In fairness to the RPA, it has speeded up its operation. However, what we are mindful of is that we do not want this situation to carry on as things did in 2004, when the payments were bad for 2005, 2006 and 2007, and it took 10 years and more to put matters right. We want to make sure that within one year the situation is absolutely right. There are people farming on the commons, and other farmers. Why should they have to wait so long for their payment when the problems are down to others?
As I say, we had the head of the RPA in yesterday and he was trying to say, “Well, it’s this Department, or that Department or the other Department.” However, as the hon. Member for Bishop Auckland says, if the farmers are not getting their payment, they are not interested in which Government Department is failing. We must deliver.
Before my hon. Friend is asked to come back to the topic of the debate, may I just draw a comparison? No matter who is to blame—whether it is BT, or any other company or persons—the people who suffer are our businesses, and that is the point that we want to address here today. The Government are doing good work. Suffolk County Council is hitting its targets; indeed, it got an extra payment for doing that. But the key word that my hon. Friend used was “communication”. I had a very robust conversation on Monday with BT’s directors—in fact, it was incredibly robust—and I pointed out that if they cannot communicate with their customers, their businesses and so on, they should not call BT a communications company.
I thank my hon. Friend for that intervention, which brings me back on track. She is right about communication, and I will say a little more about that in a minute.
The point that my hon. Friend also rightly makes is that broadband is absolutely essential for our businesses. If we have a car, a piece of machinery or anything else that is not working, we can swap that car or that piece of machinery for another make that delivers what we want it to deliver. The problem that our constituents have is that there is no other “make” out there that can necessarily deliver broadband.
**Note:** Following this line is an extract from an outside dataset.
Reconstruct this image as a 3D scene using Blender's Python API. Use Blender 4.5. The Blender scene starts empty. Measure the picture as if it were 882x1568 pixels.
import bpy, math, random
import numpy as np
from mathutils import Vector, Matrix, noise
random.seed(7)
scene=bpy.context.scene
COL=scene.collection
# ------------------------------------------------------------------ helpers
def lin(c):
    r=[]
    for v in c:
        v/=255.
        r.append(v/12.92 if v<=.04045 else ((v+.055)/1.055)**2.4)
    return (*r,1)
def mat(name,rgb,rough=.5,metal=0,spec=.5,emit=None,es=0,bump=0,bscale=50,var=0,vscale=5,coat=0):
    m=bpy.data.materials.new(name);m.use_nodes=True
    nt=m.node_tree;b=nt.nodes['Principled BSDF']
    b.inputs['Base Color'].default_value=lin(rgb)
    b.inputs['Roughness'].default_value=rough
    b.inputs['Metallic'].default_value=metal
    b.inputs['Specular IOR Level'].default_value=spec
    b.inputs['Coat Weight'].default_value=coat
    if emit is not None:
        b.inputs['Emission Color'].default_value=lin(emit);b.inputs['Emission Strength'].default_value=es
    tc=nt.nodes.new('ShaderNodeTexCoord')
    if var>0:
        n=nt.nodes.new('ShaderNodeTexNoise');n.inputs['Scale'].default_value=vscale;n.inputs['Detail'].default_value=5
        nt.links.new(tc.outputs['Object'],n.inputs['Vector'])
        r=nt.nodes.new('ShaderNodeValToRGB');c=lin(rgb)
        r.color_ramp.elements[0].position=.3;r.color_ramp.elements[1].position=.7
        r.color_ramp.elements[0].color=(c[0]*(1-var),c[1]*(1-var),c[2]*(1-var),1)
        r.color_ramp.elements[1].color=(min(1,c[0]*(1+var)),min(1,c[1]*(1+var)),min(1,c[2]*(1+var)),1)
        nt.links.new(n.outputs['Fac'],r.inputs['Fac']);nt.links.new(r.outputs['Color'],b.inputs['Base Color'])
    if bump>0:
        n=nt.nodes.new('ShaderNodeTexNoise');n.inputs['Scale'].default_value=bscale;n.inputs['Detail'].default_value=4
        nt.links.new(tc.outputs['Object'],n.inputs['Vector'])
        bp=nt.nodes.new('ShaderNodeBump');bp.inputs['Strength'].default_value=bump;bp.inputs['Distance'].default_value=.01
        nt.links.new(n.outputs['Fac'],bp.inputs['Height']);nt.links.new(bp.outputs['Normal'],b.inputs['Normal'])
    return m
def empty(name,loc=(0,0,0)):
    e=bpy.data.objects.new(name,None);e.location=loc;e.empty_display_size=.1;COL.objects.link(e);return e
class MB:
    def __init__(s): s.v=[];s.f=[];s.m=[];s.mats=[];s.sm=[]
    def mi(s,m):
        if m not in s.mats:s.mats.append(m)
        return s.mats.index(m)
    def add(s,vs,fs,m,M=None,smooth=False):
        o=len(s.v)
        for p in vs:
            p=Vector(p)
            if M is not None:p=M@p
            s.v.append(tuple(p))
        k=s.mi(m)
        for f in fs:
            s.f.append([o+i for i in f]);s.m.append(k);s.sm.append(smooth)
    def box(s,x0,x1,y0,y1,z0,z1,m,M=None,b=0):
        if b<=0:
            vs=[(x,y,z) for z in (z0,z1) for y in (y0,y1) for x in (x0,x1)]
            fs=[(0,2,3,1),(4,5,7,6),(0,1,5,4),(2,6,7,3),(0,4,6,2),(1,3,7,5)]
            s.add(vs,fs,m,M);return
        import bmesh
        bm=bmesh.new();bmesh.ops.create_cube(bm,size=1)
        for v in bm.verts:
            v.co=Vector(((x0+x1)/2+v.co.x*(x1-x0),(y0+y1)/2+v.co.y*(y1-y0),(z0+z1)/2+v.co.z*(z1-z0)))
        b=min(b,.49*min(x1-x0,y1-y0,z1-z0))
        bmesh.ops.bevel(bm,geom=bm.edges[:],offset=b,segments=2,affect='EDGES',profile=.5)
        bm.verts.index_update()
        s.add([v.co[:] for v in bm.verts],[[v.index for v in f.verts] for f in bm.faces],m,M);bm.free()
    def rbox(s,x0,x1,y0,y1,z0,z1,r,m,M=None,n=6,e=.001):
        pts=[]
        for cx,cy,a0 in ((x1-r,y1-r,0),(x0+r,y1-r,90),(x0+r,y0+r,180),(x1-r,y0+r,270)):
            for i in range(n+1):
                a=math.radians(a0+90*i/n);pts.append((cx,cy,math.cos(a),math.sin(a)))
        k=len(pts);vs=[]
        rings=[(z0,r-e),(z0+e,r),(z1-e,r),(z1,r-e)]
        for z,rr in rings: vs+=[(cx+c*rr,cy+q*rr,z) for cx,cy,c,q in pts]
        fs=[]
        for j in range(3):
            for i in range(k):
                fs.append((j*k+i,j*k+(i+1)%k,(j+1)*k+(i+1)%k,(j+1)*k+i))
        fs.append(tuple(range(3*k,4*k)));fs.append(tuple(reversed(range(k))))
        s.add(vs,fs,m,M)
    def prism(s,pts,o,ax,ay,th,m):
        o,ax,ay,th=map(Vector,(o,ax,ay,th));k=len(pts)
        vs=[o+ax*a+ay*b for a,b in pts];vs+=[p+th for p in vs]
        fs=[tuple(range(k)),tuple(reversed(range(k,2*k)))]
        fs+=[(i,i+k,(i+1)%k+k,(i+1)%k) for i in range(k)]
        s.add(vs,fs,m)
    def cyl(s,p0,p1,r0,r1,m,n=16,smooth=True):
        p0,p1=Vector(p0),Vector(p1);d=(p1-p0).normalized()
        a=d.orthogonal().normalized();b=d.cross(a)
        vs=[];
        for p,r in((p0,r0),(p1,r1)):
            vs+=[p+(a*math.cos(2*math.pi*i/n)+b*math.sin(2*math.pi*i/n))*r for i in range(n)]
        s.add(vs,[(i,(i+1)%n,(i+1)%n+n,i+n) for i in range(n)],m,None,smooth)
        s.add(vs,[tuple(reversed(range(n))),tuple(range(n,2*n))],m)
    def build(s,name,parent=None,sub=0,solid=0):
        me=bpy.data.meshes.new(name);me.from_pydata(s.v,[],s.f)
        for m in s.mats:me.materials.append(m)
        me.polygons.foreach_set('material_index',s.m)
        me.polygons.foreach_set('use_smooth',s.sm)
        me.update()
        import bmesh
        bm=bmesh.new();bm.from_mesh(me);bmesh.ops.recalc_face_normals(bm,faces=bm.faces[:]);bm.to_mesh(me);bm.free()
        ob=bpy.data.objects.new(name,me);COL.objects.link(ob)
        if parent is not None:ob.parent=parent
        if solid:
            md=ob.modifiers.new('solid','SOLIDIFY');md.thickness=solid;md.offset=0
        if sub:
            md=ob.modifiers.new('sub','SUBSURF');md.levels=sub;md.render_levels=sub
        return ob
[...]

Again, that is why BT needs more competition and why it has to step up to the plate.
Despite all my rhetoric I am not actually anti-BT, but I want BT to deliver. I know that the Minister is working very hard on this issue. I have urged him before to apply his iron fist to make sure that BT delivers, because it is not our money—it is our taxpayers’ money. It does not matter whether it comes from Government or councils; in the end, it comes from our individual taxpayers, who are often the very same people who are not getting connected to broadband. Therefore, they have paid for broadband but they are not getting it, so they have a double whammy.
We have made that point this afternoon and I know that the Minister must probably think, “Oh, yet another debate on broadband.” But once people are connected to broadband we will not have these debates, because people will not be concerned. While these debates continue, naturally he must respect that.
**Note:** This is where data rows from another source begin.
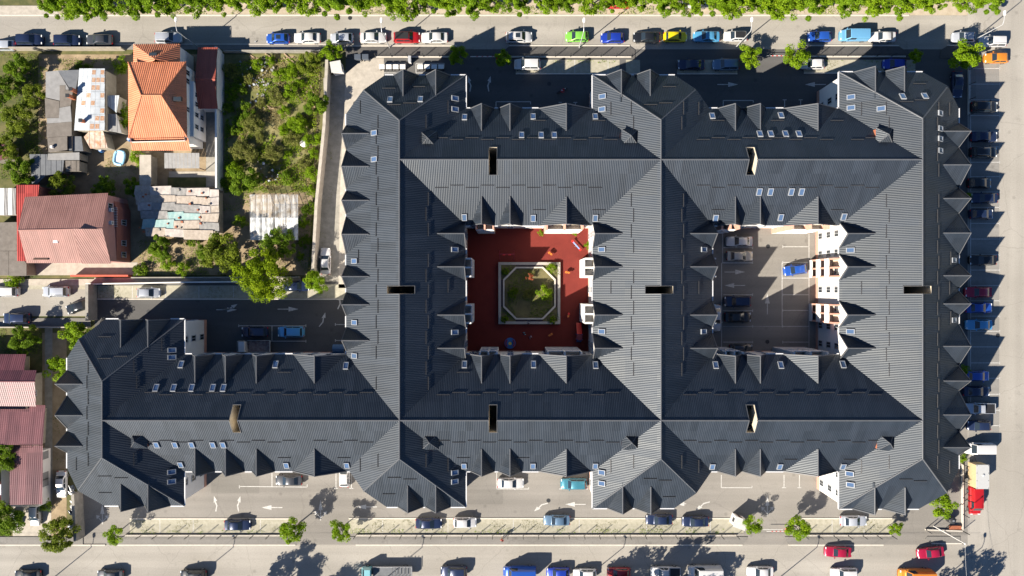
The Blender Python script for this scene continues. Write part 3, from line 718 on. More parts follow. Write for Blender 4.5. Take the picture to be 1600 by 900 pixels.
# merry-go-round
p = P(797, 536); c = thing('merry_go_round', 'round blue playground merry-go-round with yellow hub', 'carousel', (p.x, p.y, .03))
mb = MB(); mb.lathe([(.2,0),(.2,.2),(.95,.22),(.95,.3)], 28); mb.build('platform', M_blue, c)
mb = MB()
for s in (0, pi):
    a = [(.62*cos(t), .62*sin(t)) for t in np.linspace(s-.9, s+.9, 9)]; b2 = [(.85*cos(t), .85*sin(t)) for t in np.linspace(s+.9, s-.9, 9)]
    mb.prism(a+b2 if s is None else b2[::-1]+a[::-1], .3, .5)
mb.build('seat', mat('crimson_seat', (.25,.03,.06), .5, var=.1), c)
mb = MB(); mb.lathe([(.08,.3),(.08,.8),(.26,.82),(.26,.9)], 20); mb.build('hub', M_yel, c)
# slide
p = P(904, 522); c = thing('playground_slide', 'bright red slide beside the east wall of the red courtyard', 'slide', (p.x, p.y, .03))
mb = MB(); 
mb.poly([(-.4,2.0,.25),(.4,2.0,.25),(.4,.1,1.5),(-.4,.1,1.5)]); mb.poly([(-.4,.1,1.46),(.4,.1,1.46),(.4,2.0,.2),(-.4,2.0,.2)])
mb.build('chute', M_red, c)
for s in (-.44, .4):
    mb = MB(); mb.poly([(s,2,.2),(s,.1,1.45),(s,.1,1.7),(s,2,.45)]); mb.poly([(s+.04,2,.2),(s+.04,2,.45),(s+.04,.1,1.7),(s+.04,.1,1.45)]); mb.poly([(s,2,.45),(s,.1,1.7),(s+.04,.1,1.7),(s+.04,2,.45)]); mb.build('side_rail', M_red, c)
mb = MB(); mb.box(-.5,-.9,1.42,.5,.1,1.5); mb.build('platform', mat('crimson_board', (.22,.03,.05), .5, var=.1), c)
for x in (-.45,.45):
    for y in (-.85,.05): mb = MB(); mb.tube([(x,y,0),(x,y,2.2)], .05); mb.build('post', M_blue, c)
mb = MB()
for k in range(5): mb.tube([(-.4,-.9-.18*(5-k)/2,.28*k+.1),(.4,-.9-.18*(5-k)/2,.28*k+.1)], .025, 6)
for s in (-.4,.4): mb.tube([(s,-1.4,0),(s,-.9,1.5)], .03, 6)
mb.build('ladder', M_blue, c)
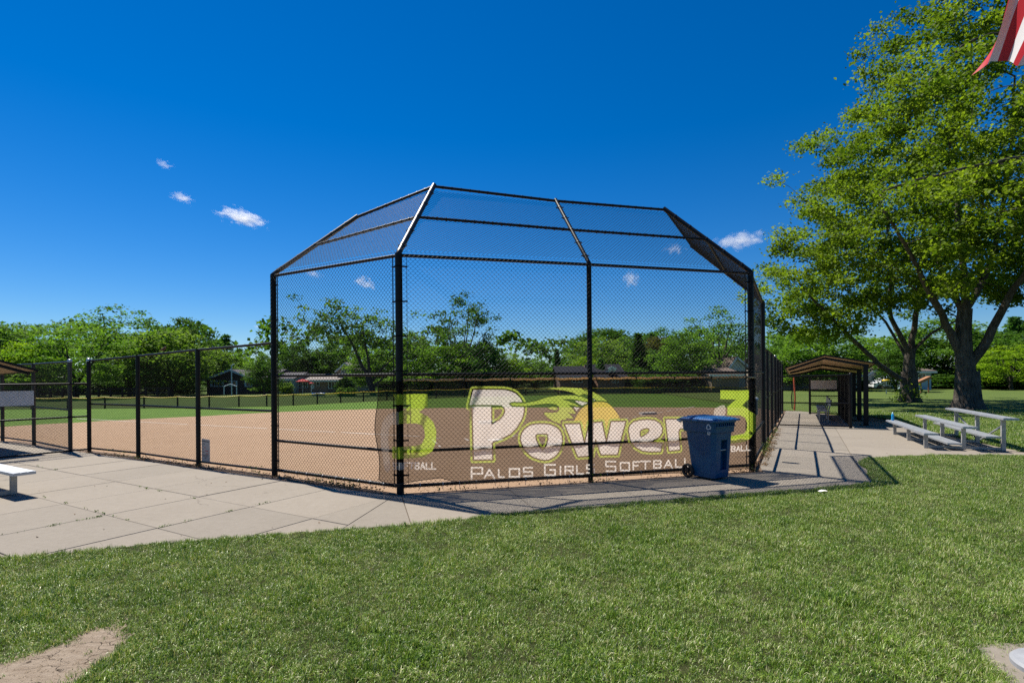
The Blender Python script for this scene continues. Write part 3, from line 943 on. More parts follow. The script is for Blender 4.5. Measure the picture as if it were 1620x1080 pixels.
def line_mask(P, w, closed=False):
    x0, y0 = np.floor(P.min(0) - w).astype(int); x1, y1 = np.ceil(P.max(0) + w).astype(int) + 1
    x0, y0 = max(x0, 0), max(y0, 0); x1, y1 = min(x1, canvas.shape[1]), min(y1, canvas.shape[0])
    X, Y = np.meshgrid(np.arange(x0, x1) + .5, np.arange(y0, y1) + .5)
    D2 = np.full(X.shape, 1e9)
    Q = np.concatenate([P, P[:1]]) if closed else P
    for a, b in zip(Q[:-1], Q[1:]):
        d = b - a; L2 = max((d ** 2).sum(), 1e-6)
        t = np.clip(((X - a[0]) * d[0] + (Y - a[1]) * d[1]) / L2, 0, 1)
        D2 = np.minimum(D2, (X - a[0] - d[0] * t) ** 2 + (Y - a[1] - d[1] * t) ** 2)
    return (slice(y0, y1), slice(x0, x1)), D2 < (w / 2) ** 2
def ink(sl_m, col, cover):
    sl, m = sl_m; c = canvas[sl]; c[m] = (*col, cover)
LIME, WHITE, DARK, GOLD, PALE = (0.72, 0.79, 0.33), (0.94, 0.90, 0.86), (0.15, 0.11, 0.09), (0.90, 0.79, 0.36), (0.80, 0.76, 0.70)
CROPS = {'t': (800, 600, 1620 / 190), 'p': (725, 600, 8.0), 'e': (940, 640, 9.0), 'g': (860, 590, 796 / 140), 'k': (720, 590, 1023 / 180),
         'c': (980, 590, 1364 / 240), 'l': (580, 590, 909 / 160), 'r': (1130, 605, 627 / 90)}
def B(crop, pts): 
    ox, oy, s = CROPS[crop]
    return to_dots([to_banner(ox + x / s, oy + y / s) for x, y in pts])
def smooth(P, n=6, closed=True):
    """rounds an outline through its points"""
    m = len(P); out = []
    rng = range(m) if closed else range(m - 1)
    for i in rng:
        p0, p1, p2, p3 = (P[(i + k) % m] if closed else P[min(max(i + k, 0), m - 1)] for k in (-1, 0, 1, 2))
        for k in range(n):
            t = k / n
            out.append(.5 * ((2 * p1) + (-p0 + p2) * t + (2 * p0 - 5 * p1 + 4 * p2 - p3) * t * t + (-p0 + 3 * p1 - 3 * p2 + p3) * t ** 3))
    if not closed: out.append(P[-1])
    return np.array(out)
PXD = DPM * SS / 97.0                       # dots for one pixel of the photograph here
def outlined(white, holes=(), rim=None):
    """a white letter, a bare line round it and a lime rim round that"""
    allp = [white] + list(holes)
    for P in allp: ink(line_mask(P, 9.2 * PXD, True), LIME, .72)
    for P in allp: ink(line_mask(P, 2.4 * PXD, True), DARK, .25)
    ink(poly_mask(allp), WHITE, .74)
    for P in allp: ink(line_mask(P, 1.7 * PXD, True), DARK, .30)
    for H in holes:                         # inside the counter: lime, then bare
        sl, m = poly_mask([H]); sl2, m2 = line_mask(H, 2.2 * PXD, True)
        full = np.zeros(canvas.shape[:2], bool); full[sl] = m; f2 = np.zeros(canvas.shape[:2], bool); f2[sl2] = m2
        sl3, m3 = line_mask(H, 8.4 * PXD, True); f3_ = np.zeros(canvas.shape[:2], bool); f3_[sl3] = m3
        canvas[full & ~f2] = (*DARK, .0); canvas[full & ~f2 & f3_] = (*LIME, .72)
# the ball behind the letters
ball = B('t', [(920, 545), (960, 470), (1020, 395), (1090, 340), (1170, 305), (1260, 295), (1350, 308), (1420, 350), (1480, 415), (1540, 510), (1560, 640), (1500, 760), (1000, 760), (930, 640)])
ink(poly_mask([smooth(ball)]), GOLD, .74)
ink(line_mask(smooth(ball)[:66], 1.3 * PXD), DARK, .3)
# letter P
pw = B('p', [(134, 328), (184, 127), (580, 124), (660, 138), (730, 170), (785, 225), (820, 290), (835, 370), (825, 440), (795, 520), (740, 610), (660, 690), (560, 745), (450, 790), (430, 805), (436, 1018), (190, 1022), (175, 362), (134, 350)])
ph = B('p', [(424, 350), (540, 340), (575, 355), (588, 400), (570, 450), (520, 510), (424, 566)])
outlined(pw, [ph])
ink(line_mask(B('p', [(134, 334), (420, 334), (545, 336)]), 2.2 * PXD), DARK, .3)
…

My final point is about some businesses in Dunkeswell and Luppitt, which are the sites of old aerodromes. They could not access broadband for three weeks, because the exchange went down. Exchanges can go down, but I will now explain the compensation that those businesses have been offered. Many businesses in my constituency have been affected by poor internet and broadband speeds; some of them have had no internet at all for a lengthy time, which is unthinkable from day to day. Companies such as Assinder Turnham Ltd, a property and construction consultancy, Lynch Motor Company Ltd, Dolly Diamond, and Flymoore Aircraft Engineering were all without internet for as long as three weeks. I completely understand that a catastrophic fault at a BT exchange can and will happen from time to time, but when it happens, what is done to compensate and help the businesses that are left on their knees?
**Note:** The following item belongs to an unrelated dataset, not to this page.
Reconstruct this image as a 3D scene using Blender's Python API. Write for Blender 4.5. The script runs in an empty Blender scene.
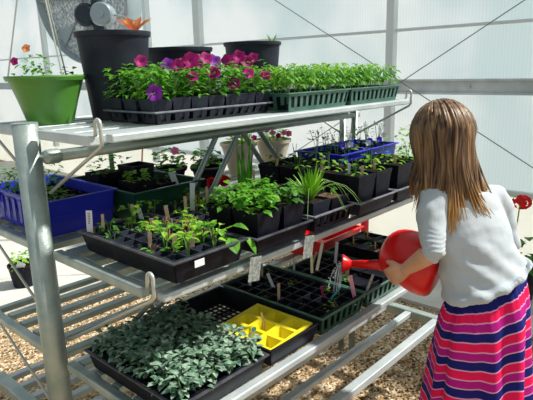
import bpy, bmesh, math, random
from mathutils import Vector, Matrix, noise
from math import sin, cos, pi, radians
R = random.Random(7)
COL = bpy.context.scene.collection
V = Vector

# ------------------------------------------------------------------ materials
def mat(name, col, rough=.6, metal=0, col2=None, scale=20, bump=0, bscale=60, trans=0, spec=.5, sub=0, detail=3, lo=.35, hi=.65):
    m = bpy.data.materials.new(name); m.use_nodes = True
    nt = m.node_tree; b = nt.nodes['Principled BSDF']
    b.inputs['Base Color'].default_value = (*col, 1); b.inputs['Roughness'].default_value = rough
    b.inputs['Metallic'].default_value = metal; b.inputs['Specular IOR Level'].default_value = spec
    tc = nt.nodes.new('ShaderNodeTexCoord')
    if col2:
        n = nt.nodes.new('ShaderNodeTexNoise'); n.inputs['Scale'].default_value = scale; n.inputs['Detail'].default_value = detail
        nt.links.new(tc.outputs['Object'], n.inputs['Vector'])
        r = nt.nodes.new('ShaderNodeValToRGB'); r.color_ramp.elements[0].position = lo; r.color_ramp.elements[1].position = hi
        r.color_ramp.elements[0].color = (*col, 1); r.color_ramp.elements[1].color = (*col2, 1)
        nt.links.new(n.outputs['Fac'], r.inputs['Fac']); nt.links.new(r.outputs['Color'], b.inputs['Base Color'])
        csrc = r.outputs['Color']
    else: csrc = None
    if bump:
        n2 = nt.nodes.new('ShaderNodeTexNoise'); n2.inputs['Scale'].default_value = bscale; n2.inputs['Detail'].default_value = 4
        nt.links.new(tc.outputs['Object'], n2.inputs['Vector'])
        bp = nt.nodes.new('ShaderNodeBump'); bp.inputs['Strength'].default_value = bump; bp.inputs['Distance'].default_value = .01
        nt.links.new(n2.outputs['Fac'], bp.inputs['Height']); nt.links.new(bp.outputs['Normal'], b.inputs['Normal'])
    if trans:
        t = nt.nodes.new('ShaderNodeBsdfTranslucent'); t.inputs['Color'].default_value = (*(col2 or col), 1)
        if csrc: nt.links.new(csrc, t.inputs['Color'])
        mx = nt.nodes.new('ShaderNodeMixShader'); mx.inputs['Fac'].default_value = trans
        out = nt.nodes['Material Output']
        nt.links.new(b.outputs[0], mx.inputs[1]); nt.links.new(t.outputs[0], mx.inputs[2]); nt.links.new(mx.outputs[0], out.inputs['Surface'])
    return m
M = dict(
 alu = mat('galvanised_steel', (.30,.38,.36), .42, .5, (.44,.51,.47), 14, .15, 90),
 aluw = mat('bright_aluminium', (.46,.53,.54), .45, .35, (.60,.66,.66), 9, .1, 90),
 wire = mat('steel_wire', (.30,.33,.34), .45, .6),
 rod = mat('rod_steel', (.55,.58,.52), .4, .5),
 post = mat('white_frame_paint', (.72,.77,.75), .5, .1),
 beam = mat('zinc_beam', (.50,.56,.56), .35, .55, (.66,.70,.70), 8),
 blk = mat('black_plastic', (.004,.005,.010), .5, 0, (.009,.010,.017), 30, .1, 60, spec=.18),
 potg = mat('grey_black_plastic', (.012,.015,.027), .5, 0, (.025,.03,.045), 12, .1, 60, spec=.25),
 rimg = mat('worn_grey_plastic', (.10,.11,.13), .5, 0, (.20,.21,.23), 40),
 blkrim = mat('tray_rim_plastic', (.03,.033,.045), .38, 0, (.07,.075,.09), 30),
 dgreen = mat('dark_green_plastic', (.006,.055,.028), .4, 0, (.010,.075,.04), 15),
 ggreen = mat('grey_green_plastic', (.05,.14,.10), .45, 0, (.08,.20,.15), 15),
 lgreen = mat('leaf_green_pot', (.075,.24,.03), .35, 0, (.10,.29,.045), 6),
 blue = mat('royal_blue_plastic', (.012,.02,.42), .4, 0, (.02,.03,.55), 10),
 red = mat('red_plastic', (.72,.006,.008), .32, 0, (.82,.012,.012), 5),
 yel = mat('yellow_plastic', (.90,.76,.01), .45, 0, (.95,.82,.03), 9, trans=.12),
 cream = mat('cream_plastic', (.82,.76,.60), .5, 0, (.80,.73,.56), 6, trans=.25),
 soil = mat('potting_soil', (.010,.007,.006), .95, 0, (.05,.032,.022), 70, 1, 120, spec=.1),
 soilb = mat('dry_soil', (.06,.035,.02), .95, 0, (.20,.13,.08), 60, 1, 120, spec=.1),
 leafd = mat('leaf_mid_green', (.02,.11,.008), .5, 0, (.10,.34,.02), 25, trans=.35),
 leafb = mat('leaf_bright_green', (.05,.23,.012), .45, 0, (.20,.52,.04), 25, trans=.42),
 leafl = mat('leaf_lime_green', (.16,.42,.02), .45, 0, (.42,.72,.06), 20, trans=.45),
 sage = mat('silver_green_leaf', (.035,.12,.065), .85, 0, (.36,.50,.37), 45, .3, 200, trans=.12, spec=.15),
 stemr = mat('reddish_stem', (.35,.10,.04), .6, 0, (.55,.30,.12), 30),
 stemg = mat('green_stem', (.14,.30,.05), .6),
 twig = mat('dry_twig', (.35,.20,.12), .8),
 mag = mat('magenta_petal', (.33,.001,.12), .6, 0, (.48,.003,.21), 25, trans=.3),
 dmag = mat('dark_magenta_petal', (.20,.001,.09), .6, 0, (.30,.003,.15), 25, trans=.3),
 pur = mat('purple_petal', (.16,.003,.26), .6, 0, (.28,.01,.42), 25, trans=.3),
 pink = mat('pink_petal', (.85,.12,.35), .5, 0, (.9,.25,.5), 25, trans=.3),
 redp = mat('scarlet_petal', (.75,.003,.006), .5, 0, (.9,.02,.02), 30, trans=.3),
 white = mat('white_plastic_tag', (.78,.80,.82), .5),
 wht = mat('white_petal', (.8,.8,.85), .5, trans=.3),
 lav = mat('violet_blue_petal', (.10,.04,.75), .5, trans=.3),
 ptag = mat('pink_tag', (.80,.35,.42), .5),
 wood = mat('pale_wood_stick', (.62,.42,.25), .7, 0, (.72,.54,.36), 40),
 orng = mat('orange_red_leaf', (.75,.18,.07), .5, 0, (.85,.35,.15), 40, trans=.3),
 teal = mat('teal_tag', (.05,.45,.38), .5),
 maroon = mat('maroon_tag', (.30,.02,.06), .5),
 ink = mat('ink', (.05,.05,.09), .7),
 card = mat('printed_card', (.16,.19,.18), .5, 0, (.42,.45,.43), 110),
 skin = mat('skin', (.62,.32,.19), .5, 0, (.70,.39,.25), 14, .08, 150, spec=.35),
 shirt = mat('white_knit_shirt', (.52,.58,.61), .85, 0, (.58,.63,.66), 10, .12, 260, trans=.10, spec=.2),
 dark = mat('dark_motor_paint', (.02,.035,.05), .4, .3),
 motor = mat('grey_motor_casing', (.35,.42,.45), .35, .5),
 drum = mat('fan_ring_metal', (.42,.50,.52), .4, .5),
 foil = mat('fan_mesh_foil', (.34,.44,.48), .3, .6, (.92,.96,.98), 40, 1, 50),
 conc = mat('pale_concrete', (.52,.52,.47), .9, 0, (.62,.61,.55), 6, .3, 60),
 kneew = mat('cream_lower_panel', (.84,.86,.83), .85, 0, (.88,.90,.87), 3, .1, 40, trans=.85),
 bench = mat('white_painted_plank', (.75,.76,.74), .6, 0, (.66,.68,.66), 8),
 eyew = mat('eye_white', (.8,.8,.8), .3), iris = mat('iris', (.08,.05,.03), .2),
 lip = mat('lip', (.55,.18,.15), .5),
 shoe = mat('canvas_shoe', (.25,.2,.45), .8), sole = mat('shoe_sole', (.75,.75,.72), .7),
)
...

I will take Flymoore Aircraft Engineering as an example. It is a local business in my constituency that deals with aircraft respraying and engineering. It lost broadband from 25 January for three weeks. Flymoore could not do its VAT returns, and so spoke to Her Majesty’s Revenue and Customs. Flymoore asked BT for evidence to provide to HMRC, but was told that it would cost £10 to get something called a work report. This company was without broadband for three weeks, but it ended up paying BT for the lack of service. It could not pay its staff or order parts or supplies for aircraft, and it did not receive new orders for work and so lost vast amounts of money. Flymoore could not access the European Aviation Safety Authority’s website, which has all the mandatory legal requirements for aircraft safety. Because of that, it could not finish ongoing jobs. It could not access repair information or manuals online. It needed those instructions to physically carry out the maintenance on the aircraft.
At the very least, we would expect substantial compensation for the serious loss of business. Flymoore had a financial buffer to deal with market uncertainty, but virtually all of that has been wiped out, and the business is struggling financially. BT did not initially offer compensation, but Flymoore has since managed to get £25 in compensation and three months’ free internet. What sort of company offers that level of compensation? If there was competition in the marketplace, BT would have to offer proper compensation.
I will not go into all the details of the other businesses affected, but interestingly they have all been offered different amounts of compensation and different lengths of free internet access. There seems to be nothing in place to compensate for the types of losses that the businesses have had. It is not only about delivering broadband in the hardest hit areas, but about ensuring that when the broadband connection is there, it is constant. If it breaks down for a long period, those businesses need adequate compensation. What they have been offered is pathetic.
BT needs to step up to the plate, deliver broadband and compensate people when they do not receive it. My hon. Friend the Member for Sittingbourne and Sheppey (Gordon Henderson) gave us a huge catalogue of issues with a company trying for more than a year to get broadband onsite. We want, and we have, a dynamic economy, but we will only improve it further by having good delivery of broadband across the whole country.